Mourning and Weeping in this Valley of Brunch

Mourning and Weeping in this Valley of Brunch March 29, 2017

Last week I did a speaking engagement in New York, on the topic, “Christianity Is the Most Materialistic of Religions.” I did not choose this topic (BOOK ME, I WILL ROLL WITH WHATEVER WEIRD-ASS THING) and one theme that emerged from my unusually rambling performance was that Christianity cherishes and celebrates the body, but not in the way you might like. You can watch the videos here (in three parts, so check the order)–seriously, I always ramble and get tangled but this was an astonishing exhibition of mental spaghetti nests–but let me add a few notes.

Before I converted I had a fairly standard stereotypical view of Catholicism: life-hating, woman-hating, body-hating, sex-hating, etc etc. This was weird and unreflective (I talk about my pre-conversion reliquary obsession in the Part I video) but that’s where I was coming from. And so the people who first shared the Gospel with me in terms I could understand were at pains to say no, Catholicism exalts the body, we see God’s fingerprints in the beauty of the physical world, the light by which the poet sees truth within material objects is the light of the Creator, etc. There’s so much kissing in Scripture!
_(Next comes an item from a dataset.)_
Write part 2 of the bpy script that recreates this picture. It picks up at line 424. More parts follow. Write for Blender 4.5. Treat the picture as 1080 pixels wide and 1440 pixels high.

True enough, and important for me, then and now. But also only a small part of the story of Catholicism’s relationship to the body–and perhaps a part that has become swollen in contemporary apologetics. The pop-poetic version is, “Wherever the Catholic sun doth shine/There’s always laughter and good red wine.” The pop-degenerate version often goes something like, “How NFP Can Spice Up Your Marriage!”

(The anti-Protestant version is that great exchange from Blackadder, when Blackadder’s Puritan relatives are shocked by the decadent luxury of chairs: “At home, Nathaniel sits on a spike!” “And where do you sit?” “On Nathaniel!”)

The Body most exalted in our faith still bears the marks of its sacred wounds. We cherish and revere Christ’s Body in His suffering. When Catholics ask, What is the value of the body?, I think the best answer is something like Thomas a Kempis’s reworking, in his Reflections on the Passion of Christ, of the Song of Songs as a hymn to the Bridegroom in His crucifixion.

The Canticle of the Creatures, that hymn to the world God made for us, includes thanksgiving for Sister Death.

Forgetting this will warp our faith. If the body is honored only in its pleasures, how can our faith speak to suffering people? “Wherever the Catholic sun doth shine”–okay, but what about when the hurricane destroys your city? Francis Spufford made this fierce little point that the British atheist slogan, “There’s probably no God. Now stop worrying and enjoy your life,” is utterly callous to unrelieved suffering. Cheer up, there will be no forgiveness, no justice, no better life for you when your suffering here is past! “What the atheist bus says is: there’s no help coming.”

A sunshiney view of the body tempts us to overvalue the pleasures our culture celebrates. We revel in food but neglect the discipline of fasting. We view sex as the primary and perhaps even the only true way to love someone with your body, which is very weird given that Jesus, Who is Love incarnate, lived a virgin. Jesus loves with His body: in service, as when He washed the disciples’ feet; in healing with a touch (or with very odd stuff like mud mixed with spit, God is bizarre); in His tender friendships, the intimacy of John the beloved disciple resting his head on Jesus’ breast; in nourishing us with His Body and Blood; and, perhaps above all, in His suffering and death.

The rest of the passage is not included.